ROANOKE TIMES

                         Roanoke Times
                 Copyright (c) 1995, Landmark Communications, Inc.

DATE: SUNDAY, February 14, 1993                   TAG: 9302140158
SECTION: NATIONAL/INTERNATIONAL                    PAGE: A-10   EDITION: METRO 
SOURCE: Los Angeles Times
DATELINE: BOSTON                                LENGTH: Medium


LEFTIES DON'T DIE ANY EARLIER, NEW RESEARCH SHOWS

Contrary to the conclusion of a highly publicized report two years ago, left-handers do not die at an earlier age than right-handed people, researchers at Harvard and the National Institute of Aging said Friday.

The researchers studied 3,800 people in East Boston over the age of 65 for six years and found that the two groups, righties and lefties, died at exactly the same rate.

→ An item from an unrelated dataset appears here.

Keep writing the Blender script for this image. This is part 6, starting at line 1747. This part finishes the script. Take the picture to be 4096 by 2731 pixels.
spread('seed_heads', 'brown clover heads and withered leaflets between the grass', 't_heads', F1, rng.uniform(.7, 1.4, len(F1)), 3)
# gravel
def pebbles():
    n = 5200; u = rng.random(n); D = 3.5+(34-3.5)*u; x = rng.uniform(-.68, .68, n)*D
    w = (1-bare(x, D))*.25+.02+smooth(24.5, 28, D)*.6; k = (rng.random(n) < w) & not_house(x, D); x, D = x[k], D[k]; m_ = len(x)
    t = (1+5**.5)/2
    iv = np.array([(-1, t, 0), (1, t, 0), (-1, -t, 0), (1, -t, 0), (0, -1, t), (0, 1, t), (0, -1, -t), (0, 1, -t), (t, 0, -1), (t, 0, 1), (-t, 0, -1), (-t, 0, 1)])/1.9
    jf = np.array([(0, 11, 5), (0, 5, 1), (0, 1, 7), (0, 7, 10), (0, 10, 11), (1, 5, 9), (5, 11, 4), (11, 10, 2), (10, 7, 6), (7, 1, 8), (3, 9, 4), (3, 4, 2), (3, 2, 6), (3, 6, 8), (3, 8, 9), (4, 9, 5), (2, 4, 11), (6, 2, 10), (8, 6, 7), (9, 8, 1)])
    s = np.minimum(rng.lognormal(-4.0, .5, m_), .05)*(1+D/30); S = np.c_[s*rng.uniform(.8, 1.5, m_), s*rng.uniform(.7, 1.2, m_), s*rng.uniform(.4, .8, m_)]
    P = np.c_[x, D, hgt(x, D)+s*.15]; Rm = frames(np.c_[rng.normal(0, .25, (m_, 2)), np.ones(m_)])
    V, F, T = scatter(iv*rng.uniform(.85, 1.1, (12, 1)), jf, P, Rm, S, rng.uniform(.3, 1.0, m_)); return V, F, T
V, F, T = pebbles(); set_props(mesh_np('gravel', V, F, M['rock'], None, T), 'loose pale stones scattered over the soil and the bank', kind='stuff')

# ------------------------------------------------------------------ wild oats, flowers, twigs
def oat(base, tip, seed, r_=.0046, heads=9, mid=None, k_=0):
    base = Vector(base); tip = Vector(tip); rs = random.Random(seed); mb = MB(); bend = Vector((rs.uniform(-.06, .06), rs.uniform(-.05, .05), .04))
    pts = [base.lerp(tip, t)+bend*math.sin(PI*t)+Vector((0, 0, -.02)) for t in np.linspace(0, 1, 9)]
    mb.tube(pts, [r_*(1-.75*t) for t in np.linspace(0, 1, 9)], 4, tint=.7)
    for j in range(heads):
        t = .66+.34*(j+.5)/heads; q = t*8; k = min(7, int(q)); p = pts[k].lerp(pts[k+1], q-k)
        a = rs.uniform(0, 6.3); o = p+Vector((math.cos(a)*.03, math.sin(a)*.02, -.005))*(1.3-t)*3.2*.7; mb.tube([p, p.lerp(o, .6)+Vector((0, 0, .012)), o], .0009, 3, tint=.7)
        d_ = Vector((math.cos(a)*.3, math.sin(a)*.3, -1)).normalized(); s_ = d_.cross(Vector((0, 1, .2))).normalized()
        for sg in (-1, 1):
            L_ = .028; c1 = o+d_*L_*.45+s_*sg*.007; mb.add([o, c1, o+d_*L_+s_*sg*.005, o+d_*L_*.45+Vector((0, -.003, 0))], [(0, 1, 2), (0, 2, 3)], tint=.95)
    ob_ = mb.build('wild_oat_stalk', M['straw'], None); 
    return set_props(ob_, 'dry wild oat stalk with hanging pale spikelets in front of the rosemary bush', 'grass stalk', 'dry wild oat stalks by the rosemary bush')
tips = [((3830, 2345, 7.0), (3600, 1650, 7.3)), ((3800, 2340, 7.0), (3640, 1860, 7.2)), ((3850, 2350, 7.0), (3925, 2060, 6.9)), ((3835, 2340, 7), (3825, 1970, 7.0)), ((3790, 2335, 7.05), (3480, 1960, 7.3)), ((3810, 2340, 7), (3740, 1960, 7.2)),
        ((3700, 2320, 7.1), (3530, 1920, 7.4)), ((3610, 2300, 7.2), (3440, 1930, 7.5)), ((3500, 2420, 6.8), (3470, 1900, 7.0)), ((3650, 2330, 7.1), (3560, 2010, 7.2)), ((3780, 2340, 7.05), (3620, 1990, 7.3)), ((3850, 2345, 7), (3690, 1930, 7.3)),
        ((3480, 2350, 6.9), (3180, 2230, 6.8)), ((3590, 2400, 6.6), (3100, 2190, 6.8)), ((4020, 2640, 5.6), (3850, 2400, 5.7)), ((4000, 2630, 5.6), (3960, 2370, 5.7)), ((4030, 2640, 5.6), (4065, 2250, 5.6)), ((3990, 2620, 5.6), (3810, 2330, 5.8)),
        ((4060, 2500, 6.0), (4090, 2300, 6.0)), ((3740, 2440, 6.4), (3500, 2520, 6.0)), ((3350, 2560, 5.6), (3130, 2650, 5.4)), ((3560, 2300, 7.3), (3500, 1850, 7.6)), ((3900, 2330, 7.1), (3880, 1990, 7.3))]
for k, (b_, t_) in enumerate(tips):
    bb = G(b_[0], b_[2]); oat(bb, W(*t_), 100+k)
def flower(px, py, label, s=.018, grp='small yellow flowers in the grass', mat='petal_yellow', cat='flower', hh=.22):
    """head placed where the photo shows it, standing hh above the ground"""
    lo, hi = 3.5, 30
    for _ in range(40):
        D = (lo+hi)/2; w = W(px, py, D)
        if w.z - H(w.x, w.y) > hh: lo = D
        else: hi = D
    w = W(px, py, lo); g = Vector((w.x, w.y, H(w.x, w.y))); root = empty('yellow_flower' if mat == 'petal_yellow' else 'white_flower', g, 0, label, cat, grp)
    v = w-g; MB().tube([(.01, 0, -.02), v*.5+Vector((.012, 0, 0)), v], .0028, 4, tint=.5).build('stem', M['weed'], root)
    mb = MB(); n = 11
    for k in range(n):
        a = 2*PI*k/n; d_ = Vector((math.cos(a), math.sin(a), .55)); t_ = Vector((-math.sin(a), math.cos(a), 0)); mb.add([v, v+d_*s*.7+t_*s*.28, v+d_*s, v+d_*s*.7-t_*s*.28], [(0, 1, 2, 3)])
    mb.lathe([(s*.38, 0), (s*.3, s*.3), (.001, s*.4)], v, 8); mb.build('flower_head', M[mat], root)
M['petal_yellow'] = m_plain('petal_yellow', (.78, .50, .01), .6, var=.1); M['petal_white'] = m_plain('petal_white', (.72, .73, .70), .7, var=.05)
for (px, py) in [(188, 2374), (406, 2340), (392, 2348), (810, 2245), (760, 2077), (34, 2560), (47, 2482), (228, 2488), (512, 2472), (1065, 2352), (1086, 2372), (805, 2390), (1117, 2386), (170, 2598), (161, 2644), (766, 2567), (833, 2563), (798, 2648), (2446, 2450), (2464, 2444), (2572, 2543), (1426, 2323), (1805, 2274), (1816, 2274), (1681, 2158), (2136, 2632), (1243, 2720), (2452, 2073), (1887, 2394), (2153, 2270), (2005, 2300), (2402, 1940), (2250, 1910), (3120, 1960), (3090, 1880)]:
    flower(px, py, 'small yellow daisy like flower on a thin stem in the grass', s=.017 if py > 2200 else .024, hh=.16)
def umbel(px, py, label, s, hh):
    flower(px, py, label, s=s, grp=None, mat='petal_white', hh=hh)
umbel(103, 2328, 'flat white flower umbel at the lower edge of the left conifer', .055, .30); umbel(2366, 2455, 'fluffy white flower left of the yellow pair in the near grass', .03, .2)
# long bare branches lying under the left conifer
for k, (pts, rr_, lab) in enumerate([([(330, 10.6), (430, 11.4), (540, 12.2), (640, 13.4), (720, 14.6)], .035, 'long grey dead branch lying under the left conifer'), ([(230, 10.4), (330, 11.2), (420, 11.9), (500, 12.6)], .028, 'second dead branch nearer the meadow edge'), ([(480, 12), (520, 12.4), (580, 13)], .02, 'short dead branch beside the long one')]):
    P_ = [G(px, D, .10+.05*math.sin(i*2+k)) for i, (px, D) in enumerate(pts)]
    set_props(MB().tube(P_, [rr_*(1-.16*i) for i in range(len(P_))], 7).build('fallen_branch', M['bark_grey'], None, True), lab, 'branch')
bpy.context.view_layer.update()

"There was no difference, period," said Dr. Jack M. Guralnik, an epidemiologist at NIA and one of the co-authors of the report appearing in the February issue of the Journal of the American Public Health Association.

"Unfortunately, far too much attention has been paid to flawed and unsubstantiated claims about the higher risk of mortality among lefties, and many people have been unnecessarily frightened," added his colleague, Dr. Marcel E. Salive of NIA.

The new results should put an end to the idea that lefties have a higher risk of death "once and for all," said epidemiologist Ralph D'Agostino of Boston University.

The idea that left-handers are at higher risk of death has been promoted most vigorously by psychologists Stanley Coren of the University of British Columbia in Vancouver and Diane F. Halpern of California State University, San Bernardino. They reported in early 1991 on a study of nearly 1,000 people who died in San Bernardino and Riverside counties.

They found that the average age of right-handers at death was 75, while that of left-handers was 66. The left-handers were also more likely to die of accidents.

Coren and Halpern attributed much of the dramatic increase in accidental deaths to the fact that most machines are designed for right-handers. Certain neurological and immunological defects often associated with left-handedness were also thought to play a role in the shortened life spans.

Later researchers have strongly criticized Coren and Halpern's interpretation of their data. The most common criticism was that the population of lefties they examined was younger than the population of righties. Because of that, epidemiologists said, the expected average age of death had to be younger.

Furthermore, the fact that lefties were more likely to die from accidents simply reflected the fact that younger people are more likely to have accidents.

Those earlier publicized results "say nothing about the reasons for the deaths," Guralnik said Friday.

The nub of the contradiction is that left-handedness shows a peculiar age distribution in the United States. In the population at large, 9 percent of women and 13 percent of men are left-handed, but the numbers decline with age.

For instance, at the age of 10, 15 percent of the population is left-handed. By age 50, the figure drops to 5 percent. And by 80, it is less than 1 percent.

Halpern and Coren argue that this distribution arises because left-handers die earlier. Most researchers, however, believe it is the result of the widespread effort by parents early in this century to convert natural left-handers into more socially acceptable right-handers.

Coren and Halpern could not be reached. Coren is to update his results here Monday at a meeting of the American Association for the Advancement of Science.